L'annulation de la course de Moscou du World Superbikes en est un bon exemple. La course a été organisée et promue par Alexander Yakhnich, un éminent homme d'affaires russe qui possède des liens étroits avec le Kremlin. Yakhnich était si épris par ce sport qu'il a mis en place sa propre équipe de World Supersport, a décroché un contrat de dix ans avec Infront Motor Sports pour organiser une manche de World Superbike en Russie. Depuis l’année passée, la situation en Ukraine ayant provoqué des tensions entre la Russie et l'Occident, les affaires sont devenues beaucoup plus difficiles pour Yakhnich et il a été contraint à la fois de se retirer du monde Supersport et d’annuler la course WSBK à Moscou. "Sans le soutien du gouvernement rien ne se fait en Russie" a déclaré le chef d'équipe de Yakhnich, Nataliya Lyubimova au site Speedweek allemand. Une course peut passer du statut de bienvenue à impossible en un clin d’œil. C’est un schéma auquel doit faire face le MotoGP et le World Superbike dans toute l'Asie et l'Amérique du Sud. Il est difficile d'exprimer à quel point la Dorna désire organiser des courses en Inde, en Indonésie, au Brésil et au Chili. Pourtant, dans toutes ces régions, ils sont confrontés à des problèmes similaires. En Inde, les règlements douaniers rendent financièrement impossible l'importation et la réexportation des équipements nécessaires pour organiser une course dans le pays à un coût raisonnable. Le gouvernement indien n’ayant pas considéré le sport automobile comme suffisamment important pour accorder des dérogations douanières, laissant même le redoutable Bernie Ecclestone incapable d’organiser une course de F1 chez eux.

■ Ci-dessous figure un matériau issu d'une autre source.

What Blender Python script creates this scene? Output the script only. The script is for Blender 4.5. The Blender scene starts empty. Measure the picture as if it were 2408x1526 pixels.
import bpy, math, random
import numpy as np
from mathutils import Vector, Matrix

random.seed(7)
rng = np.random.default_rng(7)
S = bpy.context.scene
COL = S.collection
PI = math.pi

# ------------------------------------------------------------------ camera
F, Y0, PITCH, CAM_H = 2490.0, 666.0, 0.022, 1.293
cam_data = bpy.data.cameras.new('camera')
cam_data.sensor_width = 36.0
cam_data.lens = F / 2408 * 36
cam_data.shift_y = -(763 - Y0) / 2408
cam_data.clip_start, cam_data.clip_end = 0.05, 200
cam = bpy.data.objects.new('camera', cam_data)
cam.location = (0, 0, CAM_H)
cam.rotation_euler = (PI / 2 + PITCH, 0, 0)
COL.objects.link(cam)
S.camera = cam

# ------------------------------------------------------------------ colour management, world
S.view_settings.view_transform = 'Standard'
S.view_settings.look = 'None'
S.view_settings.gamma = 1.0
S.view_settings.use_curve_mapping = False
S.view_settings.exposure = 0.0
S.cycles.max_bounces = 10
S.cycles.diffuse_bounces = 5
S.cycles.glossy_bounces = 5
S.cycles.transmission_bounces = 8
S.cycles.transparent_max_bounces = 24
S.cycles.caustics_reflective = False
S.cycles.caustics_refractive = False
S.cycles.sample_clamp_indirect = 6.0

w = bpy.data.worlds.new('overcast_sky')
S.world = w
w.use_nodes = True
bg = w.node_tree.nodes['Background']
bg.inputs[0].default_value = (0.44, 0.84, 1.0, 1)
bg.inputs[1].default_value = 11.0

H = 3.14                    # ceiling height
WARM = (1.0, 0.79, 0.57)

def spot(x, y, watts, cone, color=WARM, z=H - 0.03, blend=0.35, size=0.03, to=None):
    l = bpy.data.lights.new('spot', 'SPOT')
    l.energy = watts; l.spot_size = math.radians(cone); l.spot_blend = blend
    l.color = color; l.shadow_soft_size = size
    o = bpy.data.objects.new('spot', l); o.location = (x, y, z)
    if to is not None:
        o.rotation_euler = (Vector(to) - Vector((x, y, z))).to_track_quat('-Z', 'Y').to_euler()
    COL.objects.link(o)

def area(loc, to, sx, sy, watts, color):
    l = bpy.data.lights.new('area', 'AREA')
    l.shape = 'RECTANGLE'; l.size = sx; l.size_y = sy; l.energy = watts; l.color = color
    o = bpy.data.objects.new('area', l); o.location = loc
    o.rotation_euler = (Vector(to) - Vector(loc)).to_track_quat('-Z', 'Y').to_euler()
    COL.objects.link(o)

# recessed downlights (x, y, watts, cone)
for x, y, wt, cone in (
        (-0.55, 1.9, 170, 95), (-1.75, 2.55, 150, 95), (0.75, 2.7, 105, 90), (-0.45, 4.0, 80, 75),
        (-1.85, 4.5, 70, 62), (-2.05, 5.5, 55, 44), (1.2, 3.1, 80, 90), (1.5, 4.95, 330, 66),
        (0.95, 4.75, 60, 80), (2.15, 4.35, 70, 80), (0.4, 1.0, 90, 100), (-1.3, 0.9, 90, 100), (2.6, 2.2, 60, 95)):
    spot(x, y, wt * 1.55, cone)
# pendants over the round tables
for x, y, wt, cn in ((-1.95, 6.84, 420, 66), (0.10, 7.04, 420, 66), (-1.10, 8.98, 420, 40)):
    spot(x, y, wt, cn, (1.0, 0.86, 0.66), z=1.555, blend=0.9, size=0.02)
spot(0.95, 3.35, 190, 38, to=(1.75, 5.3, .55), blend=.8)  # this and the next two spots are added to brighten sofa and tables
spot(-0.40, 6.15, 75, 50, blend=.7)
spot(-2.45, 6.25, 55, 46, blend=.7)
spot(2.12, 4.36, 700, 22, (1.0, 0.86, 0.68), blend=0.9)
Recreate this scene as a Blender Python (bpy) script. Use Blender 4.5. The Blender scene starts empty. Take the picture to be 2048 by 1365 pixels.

En Indonésie, la corruption rend les affaires quasiment impossibles. La Dorna était proche de signer un accord pour construire un nouveau circuit dans le pays, mais dans les quatre années depuis que j’ai entendu parler de cela, il n’y a eu aucun avancé au projet. Au Brésil, les répercussions de la Coupe du Monde de football de la FIFA et les préparatifs pour les Jeux olympiques de 2016 ont soulevé l'agitation de la population à de grosses sommes d'argent dépensées pour le sport, plutôt que pour aider une population urbaine pauvre. Si les Brésiliens se plaignent du coût d'organisation d'un tournoi de football, financer des améliorations à un circuit de course de moto devient une impossibilité politique.
De la sorte, nous sommes coincés avec quatre courses en Espagne, deux en Italie, et aucune au Brésil, en Inde et en Indonésie. Pour les usines et la Dorna, les gains potentiels à organiser des courses dans ces pays seraient énormes. Les ventes de motos en Indonésie sont supérieures à 8 millions d'unités par an. En Inde, elles atteignent 2,5 millions d'unités et au Brésil, un peu moins de 2 millions. Pour la Dorna, également, le potentiel en termes de droits de télévision et de ventes de produits dérivés est gigantesque. Mais aussi grand le potentiel soit-il, ni Dorna ni les fabricants ne peuvent se permettre de naviguer dans la mer de corruption qui engloutit ces territoires.
Avant qu’il n’y ait des changements politiques majeurs dans ces pays, ils resteront comme les sirènes de la mythologie grecque : toujours séduisantes, mais posant un danger mortel pour ceux qui répondent à l'appel.